Next week I’m heading out for Esther Dyson’s legendary PC Forum conference (March 21-23), to hear people like Google’s Eric Schmidt, Neal Stephenson, AOL’s Jonathan Miller, Steven Johnson and many more.
I interviewed Dyson back in 1997, on the threshold of Internet-investment mania. A lot of people were saying a lot of silly things in those days; a surprisingly high percentage of Dyson’s observations remain not only unembarrassing but actually relevant:
The point I’m trying to make is not that intellectual property is valueless, but that the price of copies is going down dramatically, so you need to think of other ways to exploit the content. And a creator is now in a much better position than a publisher. |
At that moment, Napster had yet to begin haunting music execs’ dreams, Salon’s first story on the MP3 revolution was still three months in the future, and blogs were a concept waiting for software to make real.
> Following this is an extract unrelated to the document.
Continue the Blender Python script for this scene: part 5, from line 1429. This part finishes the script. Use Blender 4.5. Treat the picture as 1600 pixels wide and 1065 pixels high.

So I talked to Dyson again yesterday to preview this year’s conference. I’d just read the 70-page “documentation” — a special edition of Dyson’s “Release 1.0” newsletter in which Dyson personally interviews each of the speakers at her conference. You don’t often find that level of focus and attention at tech conferences, where routine pitches and boilerplate Powerpoint presentations are the norm.
I asked Dyson how the ebb and flow of the tech industry’s fortunes over the last half-decade have made themselves felt at PC Forums past: “There were a few years when it was all business models and eyeballs.” Then the wheel of the tech-industry cycle turned downward. “Last year, it was, ‘you gotta have faith and it’s coming back.’ This year, people are ready to get excited again.”
Does she see any signs of boom-era insanity creeping back into the conversation? Not yet, for the most part. “I think people are getting a little overexcited about Google — which is certainly deserving of love, but it’s human, too. I want people to get excited without losing their heads — rational exuberance.”